Plain Language Summary
Magma chambers in the continental crust are believed to be “mushy”, meaning they are reservoirs rich in both crystals and magma. The magma occupies the pore space between a connected network of crystals and the difference in density between crystal and magma leads to separation. During the separation process, the crystal networks behave like a sponge and magma percolates upward and is extracted as the pore space in the network of crystals closes. Magma collects atop the “sponge” and can potentially go on to feed volcanic eruptions at the Earth’s surface. Therefore, how quickly it can separate has implications for monitoring volcanic hazards. When the porosity of the “sponge” is sufficiently low, the closing of pore space can only proceed if individual crystals are deformed (bent, for instance) and the process is slow. At larger porosities, however, the pore space can be closed by the sliding or rotation of crystals. We model this sliding process and compare our model to analog experiments and find that sliding may allow for this process to be efficient.
1 Introduction
Forecasting volcanic hazards depends largely on our understanding of how quickly melt can mobilize and congregate. The physical mechanisms that lead to phase separation in silicic, crustal magma systems span a spectrum of melt fractions, ranging from crystal settling at large melt fractions to compaction (closure of pore space in matrix forming crystals) at intermediate to low melt fractions (< ca. 0.6 – 0.7) (Bachmann & Bergantz, 2004, Bachmann & Huber, 2019, Holnesset al. , 2017, McKenzie, 1984, Richter & McKenzie, 1984). The extent to which melt can be effectively separated and the associated timescale of this process depends on the physical mechanism operating.

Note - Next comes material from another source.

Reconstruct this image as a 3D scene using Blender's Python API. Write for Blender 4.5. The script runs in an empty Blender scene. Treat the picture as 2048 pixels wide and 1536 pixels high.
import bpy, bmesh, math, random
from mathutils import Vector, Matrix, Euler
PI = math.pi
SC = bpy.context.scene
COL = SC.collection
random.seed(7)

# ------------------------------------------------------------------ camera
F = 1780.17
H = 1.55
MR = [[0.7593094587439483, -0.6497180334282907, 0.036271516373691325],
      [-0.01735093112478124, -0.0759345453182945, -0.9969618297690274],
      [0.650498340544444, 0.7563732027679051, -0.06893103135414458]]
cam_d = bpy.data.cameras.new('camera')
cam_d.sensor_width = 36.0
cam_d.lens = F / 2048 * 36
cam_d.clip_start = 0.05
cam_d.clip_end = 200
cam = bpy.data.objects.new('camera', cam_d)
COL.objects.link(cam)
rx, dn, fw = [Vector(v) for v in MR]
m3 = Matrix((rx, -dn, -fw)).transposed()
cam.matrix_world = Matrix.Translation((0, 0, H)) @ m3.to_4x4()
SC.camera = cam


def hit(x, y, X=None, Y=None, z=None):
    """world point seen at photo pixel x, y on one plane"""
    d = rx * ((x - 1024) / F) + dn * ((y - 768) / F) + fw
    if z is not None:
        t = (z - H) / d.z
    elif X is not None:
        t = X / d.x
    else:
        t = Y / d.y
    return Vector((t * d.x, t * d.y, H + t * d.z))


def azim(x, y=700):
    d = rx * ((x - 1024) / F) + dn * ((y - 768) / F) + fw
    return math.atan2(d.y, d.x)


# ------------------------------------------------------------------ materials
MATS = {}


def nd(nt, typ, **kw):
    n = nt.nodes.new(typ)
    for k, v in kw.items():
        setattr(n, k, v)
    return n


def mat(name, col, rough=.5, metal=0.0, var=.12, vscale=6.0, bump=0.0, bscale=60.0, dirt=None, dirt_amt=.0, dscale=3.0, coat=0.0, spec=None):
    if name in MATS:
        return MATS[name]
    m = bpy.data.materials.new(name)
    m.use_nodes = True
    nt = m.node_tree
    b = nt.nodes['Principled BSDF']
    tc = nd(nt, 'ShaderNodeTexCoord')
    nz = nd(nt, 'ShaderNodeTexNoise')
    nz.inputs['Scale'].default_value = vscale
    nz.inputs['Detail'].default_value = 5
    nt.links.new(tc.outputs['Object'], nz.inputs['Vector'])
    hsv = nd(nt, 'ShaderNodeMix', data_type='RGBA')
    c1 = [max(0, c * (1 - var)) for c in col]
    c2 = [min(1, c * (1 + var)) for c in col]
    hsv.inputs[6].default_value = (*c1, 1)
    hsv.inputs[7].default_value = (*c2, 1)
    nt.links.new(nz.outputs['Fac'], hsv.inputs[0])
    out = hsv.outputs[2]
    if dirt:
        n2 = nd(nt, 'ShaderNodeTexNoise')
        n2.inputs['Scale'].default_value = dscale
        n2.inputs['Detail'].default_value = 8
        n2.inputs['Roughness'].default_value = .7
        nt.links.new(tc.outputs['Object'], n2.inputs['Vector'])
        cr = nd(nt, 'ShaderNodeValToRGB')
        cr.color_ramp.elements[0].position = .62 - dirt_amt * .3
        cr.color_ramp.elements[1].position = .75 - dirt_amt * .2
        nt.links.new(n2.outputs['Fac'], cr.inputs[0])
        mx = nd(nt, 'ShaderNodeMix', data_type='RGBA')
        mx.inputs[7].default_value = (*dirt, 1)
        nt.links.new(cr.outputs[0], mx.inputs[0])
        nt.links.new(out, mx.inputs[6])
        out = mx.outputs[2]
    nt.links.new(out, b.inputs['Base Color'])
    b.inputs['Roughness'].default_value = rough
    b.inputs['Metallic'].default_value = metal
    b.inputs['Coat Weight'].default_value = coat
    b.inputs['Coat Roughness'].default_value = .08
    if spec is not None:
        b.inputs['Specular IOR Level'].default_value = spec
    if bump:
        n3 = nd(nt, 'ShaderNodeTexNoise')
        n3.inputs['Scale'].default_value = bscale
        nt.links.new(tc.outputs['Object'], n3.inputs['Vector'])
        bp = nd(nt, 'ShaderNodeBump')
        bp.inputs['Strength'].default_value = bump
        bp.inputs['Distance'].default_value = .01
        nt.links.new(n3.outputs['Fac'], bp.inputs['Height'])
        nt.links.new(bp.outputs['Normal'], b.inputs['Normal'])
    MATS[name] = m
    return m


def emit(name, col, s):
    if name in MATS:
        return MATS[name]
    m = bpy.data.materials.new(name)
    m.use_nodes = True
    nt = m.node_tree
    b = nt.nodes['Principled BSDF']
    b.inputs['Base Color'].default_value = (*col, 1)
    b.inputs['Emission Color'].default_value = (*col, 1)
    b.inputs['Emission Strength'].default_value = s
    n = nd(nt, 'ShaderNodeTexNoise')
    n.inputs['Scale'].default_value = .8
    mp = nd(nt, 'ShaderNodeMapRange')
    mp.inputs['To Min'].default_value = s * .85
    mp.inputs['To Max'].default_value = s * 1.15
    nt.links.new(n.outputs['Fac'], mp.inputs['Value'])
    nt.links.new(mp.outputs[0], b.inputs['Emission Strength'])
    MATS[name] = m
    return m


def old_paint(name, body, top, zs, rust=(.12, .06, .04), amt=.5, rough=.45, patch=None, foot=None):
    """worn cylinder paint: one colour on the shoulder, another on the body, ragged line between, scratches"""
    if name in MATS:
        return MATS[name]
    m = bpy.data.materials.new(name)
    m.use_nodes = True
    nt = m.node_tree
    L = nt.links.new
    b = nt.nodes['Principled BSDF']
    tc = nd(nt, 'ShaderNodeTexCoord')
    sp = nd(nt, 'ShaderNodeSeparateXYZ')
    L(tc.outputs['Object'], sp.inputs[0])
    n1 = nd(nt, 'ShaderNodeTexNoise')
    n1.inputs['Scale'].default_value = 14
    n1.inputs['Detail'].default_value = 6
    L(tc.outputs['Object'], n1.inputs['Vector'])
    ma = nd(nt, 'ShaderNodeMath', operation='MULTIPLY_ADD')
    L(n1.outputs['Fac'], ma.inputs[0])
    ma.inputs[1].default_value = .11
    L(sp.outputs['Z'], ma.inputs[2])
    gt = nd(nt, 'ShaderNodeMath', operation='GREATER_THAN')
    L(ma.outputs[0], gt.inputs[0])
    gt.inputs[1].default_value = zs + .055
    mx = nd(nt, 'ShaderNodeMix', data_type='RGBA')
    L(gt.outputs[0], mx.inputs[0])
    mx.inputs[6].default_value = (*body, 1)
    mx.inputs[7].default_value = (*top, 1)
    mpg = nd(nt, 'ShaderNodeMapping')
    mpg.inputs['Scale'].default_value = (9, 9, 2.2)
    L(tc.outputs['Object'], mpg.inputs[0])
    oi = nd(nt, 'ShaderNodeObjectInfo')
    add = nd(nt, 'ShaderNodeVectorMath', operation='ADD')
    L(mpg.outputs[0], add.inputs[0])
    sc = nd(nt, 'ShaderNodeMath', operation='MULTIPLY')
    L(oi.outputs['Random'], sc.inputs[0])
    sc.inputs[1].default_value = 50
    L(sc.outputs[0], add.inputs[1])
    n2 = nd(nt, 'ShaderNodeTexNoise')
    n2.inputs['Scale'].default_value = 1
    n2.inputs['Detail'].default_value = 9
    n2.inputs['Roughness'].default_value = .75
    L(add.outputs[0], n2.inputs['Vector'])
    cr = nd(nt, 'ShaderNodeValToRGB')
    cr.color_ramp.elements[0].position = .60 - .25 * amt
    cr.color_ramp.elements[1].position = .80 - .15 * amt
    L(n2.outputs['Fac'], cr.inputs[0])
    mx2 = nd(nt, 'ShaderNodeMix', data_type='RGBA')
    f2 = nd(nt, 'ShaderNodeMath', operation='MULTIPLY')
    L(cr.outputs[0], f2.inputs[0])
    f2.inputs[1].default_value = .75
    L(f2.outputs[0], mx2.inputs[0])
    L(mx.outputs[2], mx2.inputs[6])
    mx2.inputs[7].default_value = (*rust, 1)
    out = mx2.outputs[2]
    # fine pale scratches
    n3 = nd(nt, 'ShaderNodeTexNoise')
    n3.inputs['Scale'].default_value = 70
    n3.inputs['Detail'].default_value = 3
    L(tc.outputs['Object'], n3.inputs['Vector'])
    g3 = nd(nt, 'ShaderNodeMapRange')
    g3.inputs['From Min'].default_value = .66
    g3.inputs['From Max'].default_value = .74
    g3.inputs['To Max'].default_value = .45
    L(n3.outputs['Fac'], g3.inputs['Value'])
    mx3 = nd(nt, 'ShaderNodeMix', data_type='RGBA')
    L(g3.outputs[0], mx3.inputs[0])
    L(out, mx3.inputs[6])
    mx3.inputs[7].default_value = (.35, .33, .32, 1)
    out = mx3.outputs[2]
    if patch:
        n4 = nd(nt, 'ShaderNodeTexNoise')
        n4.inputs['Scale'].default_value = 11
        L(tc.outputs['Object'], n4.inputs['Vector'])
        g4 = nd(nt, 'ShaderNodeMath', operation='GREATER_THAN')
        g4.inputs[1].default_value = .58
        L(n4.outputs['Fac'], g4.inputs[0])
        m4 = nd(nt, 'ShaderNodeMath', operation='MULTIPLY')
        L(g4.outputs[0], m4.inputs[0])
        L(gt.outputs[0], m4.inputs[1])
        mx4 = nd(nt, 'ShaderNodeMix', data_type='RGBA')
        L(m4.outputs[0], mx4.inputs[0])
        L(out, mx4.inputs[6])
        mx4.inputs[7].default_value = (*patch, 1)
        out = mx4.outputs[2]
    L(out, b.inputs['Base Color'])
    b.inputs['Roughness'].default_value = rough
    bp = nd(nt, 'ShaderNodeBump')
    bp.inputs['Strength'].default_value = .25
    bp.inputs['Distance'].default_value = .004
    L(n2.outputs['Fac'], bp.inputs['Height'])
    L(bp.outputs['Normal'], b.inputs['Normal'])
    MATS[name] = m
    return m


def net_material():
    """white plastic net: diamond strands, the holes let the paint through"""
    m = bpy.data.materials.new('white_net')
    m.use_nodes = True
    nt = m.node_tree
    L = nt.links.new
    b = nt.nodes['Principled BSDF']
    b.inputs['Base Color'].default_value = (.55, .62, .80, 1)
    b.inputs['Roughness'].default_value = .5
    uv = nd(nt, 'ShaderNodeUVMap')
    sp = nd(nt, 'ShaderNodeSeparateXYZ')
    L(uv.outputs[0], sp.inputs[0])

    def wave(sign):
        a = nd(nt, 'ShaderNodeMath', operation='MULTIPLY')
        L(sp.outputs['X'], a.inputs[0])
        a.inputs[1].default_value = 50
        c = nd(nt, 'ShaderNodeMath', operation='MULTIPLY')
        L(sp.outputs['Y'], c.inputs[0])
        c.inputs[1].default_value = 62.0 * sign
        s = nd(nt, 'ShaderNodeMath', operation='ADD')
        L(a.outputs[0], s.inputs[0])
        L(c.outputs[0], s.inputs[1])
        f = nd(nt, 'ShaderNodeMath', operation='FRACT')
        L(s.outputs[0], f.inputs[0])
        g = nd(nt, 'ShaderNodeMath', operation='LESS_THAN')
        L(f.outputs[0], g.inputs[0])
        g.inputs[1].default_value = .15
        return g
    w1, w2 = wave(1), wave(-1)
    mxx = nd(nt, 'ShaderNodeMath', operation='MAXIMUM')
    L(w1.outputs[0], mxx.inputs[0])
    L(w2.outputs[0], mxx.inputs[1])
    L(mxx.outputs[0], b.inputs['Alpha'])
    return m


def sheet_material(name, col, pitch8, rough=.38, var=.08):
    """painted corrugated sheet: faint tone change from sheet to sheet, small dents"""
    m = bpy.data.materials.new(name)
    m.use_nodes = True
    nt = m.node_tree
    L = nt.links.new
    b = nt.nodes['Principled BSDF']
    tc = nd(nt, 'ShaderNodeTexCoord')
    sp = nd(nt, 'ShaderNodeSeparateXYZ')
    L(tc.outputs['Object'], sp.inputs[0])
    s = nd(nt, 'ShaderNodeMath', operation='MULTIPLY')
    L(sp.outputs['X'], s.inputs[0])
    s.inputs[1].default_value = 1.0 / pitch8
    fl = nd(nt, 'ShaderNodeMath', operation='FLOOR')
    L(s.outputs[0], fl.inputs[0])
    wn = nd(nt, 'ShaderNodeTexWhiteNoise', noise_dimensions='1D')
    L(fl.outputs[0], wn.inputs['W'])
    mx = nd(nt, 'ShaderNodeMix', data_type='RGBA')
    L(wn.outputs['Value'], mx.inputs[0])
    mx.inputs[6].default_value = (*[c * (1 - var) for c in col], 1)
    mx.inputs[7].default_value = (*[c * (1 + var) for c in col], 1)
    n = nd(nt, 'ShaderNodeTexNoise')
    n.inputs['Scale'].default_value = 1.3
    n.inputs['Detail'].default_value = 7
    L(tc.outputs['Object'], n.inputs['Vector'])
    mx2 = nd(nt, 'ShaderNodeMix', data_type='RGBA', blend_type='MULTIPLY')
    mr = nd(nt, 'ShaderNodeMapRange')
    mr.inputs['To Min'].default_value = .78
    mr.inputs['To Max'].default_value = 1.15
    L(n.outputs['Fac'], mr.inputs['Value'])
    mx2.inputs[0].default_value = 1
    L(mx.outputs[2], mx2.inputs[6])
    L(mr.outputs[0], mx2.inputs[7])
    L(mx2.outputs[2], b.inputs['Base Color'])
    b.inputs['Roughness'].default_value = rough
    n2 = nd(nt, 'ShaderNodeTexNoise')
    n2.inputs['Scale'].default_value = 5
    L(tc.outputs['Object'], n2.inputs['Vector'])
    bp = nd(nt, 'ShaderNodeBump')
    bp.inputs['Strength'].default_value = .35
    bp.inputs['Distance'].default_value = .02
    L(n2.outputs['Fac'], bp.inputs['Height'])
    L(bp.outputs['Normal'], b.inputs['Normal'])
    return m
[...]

Several experimental datasets have been presented by researchers that aim to constrain the rheology of multiphase magma systems. These datasets include deformation experiments on partially molten rock samples, typically exploring melt fractions ranging from ca. 0 – 0.3 (Hirth & Kohlstedt, 1995, Lejeune & Richet, 1995, Mei et al. , 2002, Renner et al. , 2003, Scott & Kohlstedt, 2006) and can be used to explore phase separation mechanisms. This suite of experiments subject partially molten rock samples to applied stresses or controlled pressure differences and record strain rates as a function of melt fraction. A combination of stress-strain rate and microstructure analysis provides insight into the mechanism by which the experimental samples deform. Over the past two decades, a suite of centrifuge experiments has also been developed, which can be used to constrain the rheology of multiphase magma systems (Bagdassarov et al. , 2009, Connolly et al. , 2009, Krättli & Schmidt, 2021, Manoochehri & Schmidt, 2014, Schmidt et al. , 2012). One group of these centrifuge experiments (Connolly et al. , 2009) have been conducted at melt fractions < 0.3, while another group (Schmidt et al. , 2012) were conducted at intermediate melt fractions (ca. 0.3 – 0.7). Connolly and Schmidt (2022) inferred that the centrifuge experiments were limited by grain boundary-controlled diffusion (GBD). Microstructural evidence for GBD was reported in this suite of experiments and included flattened, melt-free grain contacts. Furthermore, the viscosities inferred by analysis of both sets of experiments are self-consistent and imply compaction rates much higher than determined from the suite of partially molten rock experiments (Fig. 1 ).